I paid almost full price for an MPA at the Maxwell School 17 years ago and it was the best investment I could have ever made for my career. But overall, the overwhelming majority of students do not pay full price. This article explains it well.
Americans think college tuition is rising out of control. But it would be more accurate to say that tuition rates are dishonest and indecipherable. They are distorted by a system that deliberately lists tuition levels much higher than what students p...
www.nationalaffairs.com
Here's a good excerpt if you don't feel like reading the whole thing.
"Nobody in higher education wants to participate in the system of fake prices and fake scholarships anymore, but nobody can figure out how to escape from it. A tale of two colleges — Able and Baker — will show why honest pricing is nearly impossible to sustain in this environment.

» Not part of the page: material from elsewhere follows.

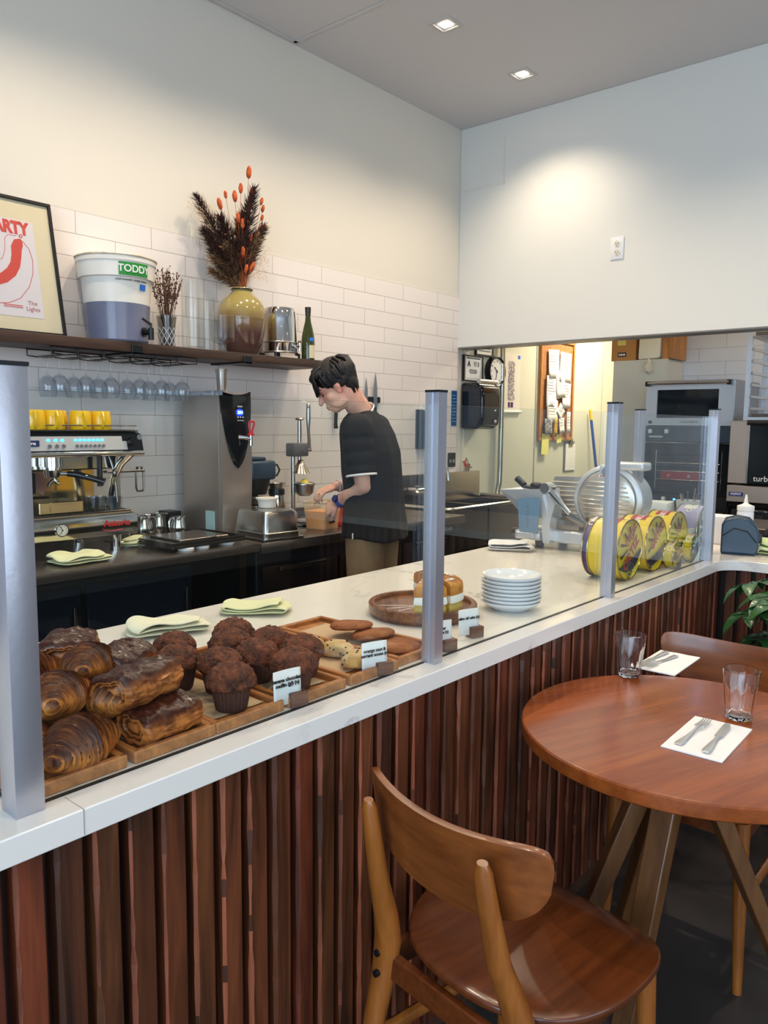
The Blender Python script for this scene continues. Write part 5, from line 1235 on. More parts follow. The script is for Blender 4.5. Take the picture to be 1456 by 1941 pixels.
# cloths
def cloth(name, label, loc, rz, lx, ly, h, m, seed, folds=3, fold_ax=0):
    """folded towel: stacked soft layers joined by rolled folds"""
    bm = BM(); n = 40; mth = 12; R = []
    pts = []; t_ = h/folds
    # snake profile across x: folded back and forth
    for f in range(folds):
        x0, x1 = (-lx/2, lx/2) if f % 2 == 0 else (lx/2, -lx/2)
        ins = .08*f*lx*.5
        x0 *= 1-.10*f; x1 *= 1-.10*f
        for i in range(9): pts.append((x0+(x1-x0)*i/8, t_*(f+.5)))
        if f < folds-1:
            s = 1 if x1 > 0 else -1
            pts.append((x1+s*t_*.5, t_*(f+.75))); pts.append((x1+s*t_*.6, t_*(f+1.0))); pts.append((x1+s*t_*.5, t_*(f+1.25)))
    for j in range(n+1):
        v = -1+2*j/n; y = v*ly/2; row = []
        for k, (x, z) in enumerate(pts):
            nx_ = noise.noise(Vector((x*14+seed, y*16, z*30))); e = 1-.12*abs(v)**3*(1+noise.noise(Vector((seed, k*.2, 1))))
            row.append(bm.verts.new((x*e+.006*noise.noise(Vector((seed+3, y*22, z*50)))+.012*v*noise.noise(Vector((seed, 4, 4))), y+.008*noise.noise(Vector((x*18, seed, z*60))), z*(1+.55*noise.noise(Vector((x*9+seed, y*12, 0))))+.012*nx_*(z/h)+.0015)))
        R.append(row)
    for A, B in zip(R, R[1:]):
        for k in range(len(pts)-1): bm.faces.new((A[k], A[k+1], B[k+1], B[k]))
    o = obj(name, bm, m, None, loc, smooth=180); o.rotation_euler.z = rz
    so = o.modifiers.new('thickness', 'SOLIDIFY'); so.thickness = min(.0035, t_*.5); so.offset = 0
    sb = o.modifiers.new('smooth', 'SUBSURF'); sb.levels = 1; sb.render_levels = 1
    return o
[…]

Let's say Able College decides to stop publishing a false cost of attendance of $55,000, opting instead to advertise an honest price of $25,000, which is what most of its students actually pay. Nearby Baker College, meanwhile, keeps its sticker price at $55,000, though nobody pays more than $25,000 there, either.

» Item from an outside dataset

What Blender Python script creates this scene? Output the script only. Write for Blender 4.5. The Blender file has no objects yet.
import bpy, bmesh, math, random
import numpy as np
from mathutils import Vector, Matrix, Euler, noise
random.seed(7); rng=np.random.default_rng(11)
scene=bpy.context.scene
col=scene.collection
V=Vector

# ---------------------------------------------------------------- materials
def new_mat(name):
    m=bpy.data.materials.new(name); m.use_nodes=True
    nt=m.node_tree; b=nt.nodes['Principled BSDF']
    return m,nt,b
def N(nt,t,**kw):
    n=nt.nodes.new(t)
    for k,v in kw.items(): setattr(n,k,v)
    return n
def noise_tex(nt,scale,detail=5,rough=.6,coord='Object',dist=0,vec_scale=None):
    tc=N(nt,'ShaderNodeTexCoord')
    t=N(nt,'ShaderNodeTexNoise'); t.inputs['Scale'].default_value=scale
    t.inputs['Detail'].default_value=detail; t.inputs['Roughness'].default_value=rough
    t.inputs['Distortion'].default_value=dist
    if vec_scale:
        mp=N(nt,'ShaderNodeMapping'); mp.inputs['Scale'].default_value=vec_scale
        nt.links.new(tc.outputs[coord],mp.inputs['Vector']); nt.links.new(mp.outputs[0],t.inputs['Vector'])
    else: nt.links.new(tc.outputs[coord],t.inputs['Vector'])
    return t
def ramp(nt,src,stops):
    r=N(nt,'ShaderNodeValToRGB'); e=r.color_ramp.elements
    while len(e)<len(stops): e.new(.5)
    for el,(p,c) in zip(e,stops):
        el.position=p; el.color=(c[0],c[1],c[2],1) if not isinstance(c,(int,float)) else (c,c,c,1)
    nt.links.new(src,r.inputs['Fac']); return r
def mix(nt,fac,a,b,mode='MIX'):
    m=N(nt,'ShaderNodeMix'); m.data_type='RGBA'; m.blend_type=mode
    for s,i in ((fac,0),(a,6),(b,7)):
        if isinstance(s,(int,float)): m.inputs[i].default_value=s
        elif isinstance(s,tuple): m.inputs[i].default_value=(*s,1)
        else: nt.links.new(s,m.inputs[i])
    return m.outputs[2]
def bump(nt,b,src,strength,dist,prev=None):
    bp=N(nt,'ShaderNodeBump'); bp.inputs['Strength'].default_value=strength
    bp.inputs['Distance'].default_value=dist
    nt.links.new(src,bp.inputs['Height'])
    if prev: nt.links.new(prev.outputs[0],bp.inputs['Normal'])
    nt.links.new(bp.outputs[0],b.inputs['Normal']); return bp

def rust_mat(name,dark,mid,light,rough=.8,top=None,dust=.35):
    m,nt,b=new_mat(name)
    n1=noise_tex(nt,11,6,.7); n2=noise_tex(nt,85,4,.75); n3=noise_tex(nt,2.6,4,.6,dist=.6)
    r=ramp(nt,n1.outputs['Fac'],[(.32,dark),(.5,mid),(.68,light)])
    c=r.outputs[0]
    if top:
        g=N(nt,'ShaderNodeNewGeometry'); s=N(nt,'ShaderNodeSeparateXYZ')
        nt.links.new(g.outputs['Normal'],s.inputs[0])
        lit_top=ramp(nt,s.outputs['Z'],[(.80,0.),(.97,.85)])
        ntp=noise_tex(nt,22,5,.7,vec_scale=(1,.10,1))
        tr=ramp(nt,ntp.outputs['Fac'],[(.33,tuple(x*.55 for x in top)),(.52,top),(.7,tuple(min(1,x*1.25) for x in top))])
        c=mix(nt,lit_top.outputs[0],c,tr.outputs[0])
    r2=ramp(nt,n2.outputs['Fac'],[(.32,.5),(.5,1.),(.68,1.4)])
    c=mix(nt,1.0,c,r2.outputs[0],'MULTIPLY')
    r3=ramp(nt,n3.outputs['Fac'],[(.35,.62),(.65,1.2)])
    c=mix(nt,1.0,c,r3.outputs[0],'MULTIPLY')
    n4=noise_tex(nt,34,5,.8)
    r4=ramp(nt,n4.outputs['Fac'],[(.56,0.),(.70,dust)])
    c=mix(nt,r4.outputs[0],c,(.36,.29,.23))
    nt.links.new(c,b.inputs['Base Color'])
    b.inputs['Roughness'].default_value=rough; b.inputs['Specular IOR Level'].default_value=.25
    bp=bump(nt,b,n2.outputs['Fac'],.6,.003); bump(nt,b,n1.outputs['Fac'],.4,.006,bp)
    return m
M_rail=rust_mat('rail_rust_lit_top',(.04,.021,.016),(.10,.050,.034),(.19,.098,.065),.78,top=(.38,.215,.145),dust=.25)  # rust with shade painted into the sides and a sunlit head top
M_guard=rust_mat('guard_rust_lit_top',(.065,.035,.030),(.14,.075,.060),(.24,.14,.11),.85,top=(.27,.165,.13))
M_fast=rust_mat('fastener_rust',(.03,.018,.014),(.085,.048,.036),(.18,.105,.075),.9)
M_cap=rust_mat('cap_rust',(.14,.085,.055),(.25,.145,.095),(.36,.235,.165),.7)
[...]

Able's board may think it has done the right thing, and maybe it has. But board members are courting enrollment disaster. When Johnny is admitted to Able, he receives no scholarship; Able has already eliminated the fake $30,000 in tuition it was never able to charge, so it simply asks Johnny to pay $25,000 to attend the school. But when Johnny is admitted to Baker, he receives not only a letter of admission, but a $30,000-per-year "merit scholarship" on cream-colored cardstock with effusive language about his intellect and character (though nothing about his athletic abilities, since that would violate NCAA rules). Baker tells Johnny that his exceptional skill has earned him "$120,000 over four years." Johnny's parents and grandparents proudly tell their friends about "how much money Baker gave to Johnny," and Johnny chooses to attend Baker over Able.
To be clear, the offer is identical in both cases; it's just that Baker's actual annual cost of $25,000 is dressed up in an illusory $30,000 premium and an offsetting $30,000 scholarship. In most cases, Johnny is an unremarkable student, and the same "merit scholarship" letters go out to most of Baker College's admitted students. Johnny and his family might see that the "offer" from Able is the same as Baker's, but they invariably feel that Baker is the more prestigious option because of its (fake) high price, and that Baker "wants Johnny more" because of its generous scholarship offer. Able has unilaterally disarmed itself in the phantom-scholarship wars.
The cultural forces involved are so powerful that even the best institutions with the best of intentions must bend."